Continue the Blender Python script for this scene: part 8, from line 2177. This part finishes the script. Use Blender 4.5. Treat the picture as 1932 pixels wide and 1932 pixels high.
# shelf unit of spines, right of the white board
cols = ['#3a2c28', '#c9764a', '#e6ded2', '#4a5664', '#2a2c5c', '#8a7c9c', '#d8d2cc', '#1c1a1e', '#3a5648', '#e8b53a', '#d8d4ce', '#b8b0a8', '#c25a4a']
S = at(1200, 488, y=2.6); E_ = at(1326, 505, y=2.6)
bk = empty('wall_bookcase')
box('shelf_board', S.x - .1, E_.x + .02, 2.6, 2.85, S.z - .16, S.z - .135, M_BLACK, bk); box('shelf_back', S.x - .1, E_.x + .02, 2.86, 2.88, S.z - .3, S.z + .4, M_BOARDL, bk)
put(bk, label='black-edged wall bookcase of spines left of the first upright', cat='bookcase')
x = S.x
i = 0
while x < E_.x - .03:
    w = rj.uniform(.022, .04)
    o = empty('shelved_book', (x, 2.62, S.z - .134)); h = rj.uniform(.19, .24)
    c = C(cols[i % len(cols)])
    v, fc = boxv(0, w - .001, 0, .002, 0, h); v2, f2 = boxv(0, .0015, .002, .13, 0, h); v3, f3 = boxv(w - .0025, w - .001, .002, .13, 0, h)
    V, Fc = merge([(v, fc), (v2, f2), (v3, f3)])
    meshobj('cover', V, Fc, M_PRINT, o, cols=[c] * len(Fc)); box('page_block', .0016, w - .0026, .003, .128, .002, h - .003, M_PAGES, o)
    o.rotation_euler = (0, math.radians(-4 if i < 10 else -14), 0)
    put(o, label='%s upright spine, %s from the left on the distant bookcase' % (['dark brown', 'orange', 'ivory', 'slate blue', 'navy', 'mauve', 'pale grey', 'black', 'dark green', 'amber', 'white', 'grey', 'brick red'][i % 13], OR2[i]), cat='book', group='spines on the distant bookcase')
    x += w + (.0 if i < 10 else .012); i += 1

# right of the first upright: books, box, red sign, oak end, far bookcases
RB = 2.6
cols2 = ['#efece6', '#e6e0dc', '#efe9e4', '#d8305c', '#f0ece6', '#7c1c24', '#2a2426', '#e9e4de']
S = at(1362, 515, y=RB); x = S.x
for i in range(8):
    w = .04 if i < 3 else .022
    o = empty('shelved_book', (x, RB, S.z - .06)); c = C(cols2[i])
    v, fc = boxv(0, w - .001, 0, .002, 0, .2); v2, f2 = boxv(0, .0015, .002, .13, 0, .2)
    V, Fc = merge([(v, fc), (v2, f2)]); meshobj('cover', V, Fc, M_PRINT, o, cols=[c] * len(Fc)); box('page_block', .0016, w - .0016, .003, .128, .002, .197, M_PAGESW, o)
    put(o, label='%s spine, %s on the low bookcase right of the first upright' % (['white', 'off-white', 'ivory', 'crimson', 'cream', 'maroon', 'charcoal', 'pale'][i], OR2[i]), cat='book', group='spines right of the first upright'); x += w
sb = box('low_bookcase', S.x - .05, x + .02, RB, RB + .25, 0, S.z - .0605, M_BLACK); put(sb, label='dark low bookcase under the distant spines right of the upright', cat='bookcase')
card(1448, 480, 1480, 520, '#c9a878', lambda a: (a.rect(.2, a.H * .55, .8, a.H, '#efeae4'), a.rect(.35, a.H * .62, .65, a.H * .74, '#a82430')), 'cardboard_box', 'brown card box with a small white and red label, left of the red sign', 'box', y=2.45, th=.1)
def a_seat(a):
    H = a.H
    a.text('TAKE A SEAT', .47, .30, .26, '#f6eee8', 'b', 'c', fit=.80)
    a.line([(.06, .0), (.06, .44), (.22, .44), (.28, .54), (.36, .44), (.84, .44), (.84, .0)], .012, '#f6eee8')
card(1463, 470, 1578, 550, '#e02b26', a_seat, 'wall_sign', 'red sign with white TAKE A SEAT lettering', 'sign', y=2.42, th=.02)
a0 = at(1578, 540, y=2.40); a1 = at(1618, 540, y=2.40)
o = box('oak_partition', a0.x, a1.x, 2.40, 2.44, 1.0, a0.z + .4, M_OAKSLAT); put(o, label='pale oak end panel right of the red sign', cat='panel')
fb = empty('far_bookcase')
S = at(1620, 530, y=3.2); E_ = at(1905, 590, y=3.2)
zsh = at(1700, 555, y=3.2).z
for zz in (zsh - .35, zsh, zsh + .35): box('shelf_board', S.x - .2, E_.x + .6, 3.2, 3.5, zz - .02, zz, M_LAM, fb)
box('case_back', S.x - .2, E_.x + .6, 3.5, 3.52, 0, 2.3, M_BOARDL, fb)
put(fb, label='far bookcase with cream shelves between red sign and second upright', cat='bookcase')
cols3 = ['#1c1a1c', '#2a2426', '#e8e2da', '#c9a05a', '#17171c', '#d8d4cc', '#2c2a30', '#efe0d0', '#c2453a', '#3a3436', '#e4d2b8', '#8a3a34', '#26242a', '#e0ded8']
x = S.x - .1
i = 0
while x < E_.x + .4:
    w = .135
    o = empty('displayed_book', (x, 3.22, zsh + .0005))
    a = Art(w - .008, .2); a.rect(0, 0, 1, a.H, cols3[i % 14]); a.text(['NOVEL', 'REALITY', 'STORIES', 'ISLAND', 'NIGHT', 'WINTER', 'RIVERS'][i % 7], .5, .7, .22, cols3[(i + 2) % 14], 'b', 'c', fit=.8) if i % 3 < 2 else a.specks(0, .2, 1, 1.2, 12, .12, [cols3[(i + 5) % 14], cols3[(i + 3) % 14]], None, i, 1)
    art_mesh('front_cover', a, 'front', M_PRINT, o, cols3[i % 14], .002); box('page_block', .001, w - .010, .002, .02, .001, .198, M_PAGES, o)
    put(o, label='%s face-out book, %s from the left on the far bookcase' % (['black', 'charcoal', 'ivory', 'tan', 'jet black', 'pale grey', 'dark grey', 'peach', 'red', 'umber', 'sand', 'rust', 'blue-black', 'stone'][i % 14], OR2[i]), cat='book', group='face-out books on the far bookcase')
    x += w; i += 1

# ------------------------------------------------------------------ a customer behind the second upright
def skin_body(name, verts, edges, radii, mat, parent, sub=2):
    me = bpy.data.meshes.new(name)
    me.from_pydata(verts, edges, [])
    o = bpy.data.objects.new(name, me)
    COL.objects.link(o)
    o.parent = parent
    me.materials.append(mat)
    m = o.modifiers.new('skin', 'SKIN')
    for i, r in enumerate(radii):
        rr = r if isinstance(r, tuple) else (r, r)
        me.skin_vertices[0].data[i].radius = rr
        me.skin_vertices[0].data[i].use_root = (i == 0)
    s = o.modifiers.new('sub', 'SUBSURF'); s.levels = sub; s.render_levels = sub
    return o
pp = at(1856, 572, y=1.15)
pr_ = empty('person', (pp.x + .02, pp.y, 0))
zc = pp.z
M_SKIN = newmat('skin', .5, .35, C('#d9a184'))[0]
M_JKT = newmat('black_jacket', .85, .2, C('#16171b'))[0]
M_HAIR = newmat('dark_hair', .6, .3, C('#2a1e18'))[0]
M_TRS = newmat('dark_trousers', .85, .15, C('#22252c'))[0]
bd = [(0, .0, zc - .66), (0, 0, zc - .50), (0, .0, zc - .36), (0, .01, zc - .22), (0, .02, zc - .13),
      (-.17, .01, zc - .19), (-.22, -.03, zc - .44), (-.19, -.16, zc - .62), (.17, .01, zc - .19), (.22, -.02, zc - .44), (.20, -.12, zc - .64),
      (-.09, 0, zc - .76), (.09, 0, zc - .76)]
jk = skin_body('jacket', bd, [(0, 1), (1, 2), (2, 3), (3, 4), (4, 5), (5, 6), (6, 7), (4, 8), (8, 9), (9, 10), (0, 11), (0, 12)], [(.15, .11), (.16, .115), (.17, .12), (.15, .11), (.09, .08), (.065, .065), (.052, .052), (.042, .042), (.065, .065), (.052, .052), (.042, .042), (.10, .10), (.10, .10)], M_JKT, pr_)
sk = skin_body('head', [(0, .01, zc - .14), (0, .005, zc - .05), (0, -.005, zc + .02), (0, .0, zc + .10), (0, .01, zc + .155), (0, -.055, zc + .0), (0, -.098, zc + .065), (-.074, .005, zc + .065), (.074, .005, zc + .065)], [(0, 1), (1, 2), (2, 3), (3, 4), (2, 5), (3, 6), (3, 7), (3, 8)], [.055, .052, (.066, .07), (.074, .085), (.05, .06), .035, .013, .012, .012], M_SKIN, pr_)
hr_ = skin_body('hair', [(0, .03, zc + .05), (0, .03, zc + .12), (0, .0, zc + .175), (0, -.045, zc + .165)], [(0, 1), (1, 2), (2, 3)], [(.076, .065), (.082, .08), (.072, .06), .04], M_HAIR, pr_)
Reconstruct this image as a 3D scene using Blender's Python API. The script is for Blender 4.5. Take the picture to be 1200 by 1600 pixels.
***
Scan the entries above and work out how many lines include the word "Python"; the reply is that number alone.

2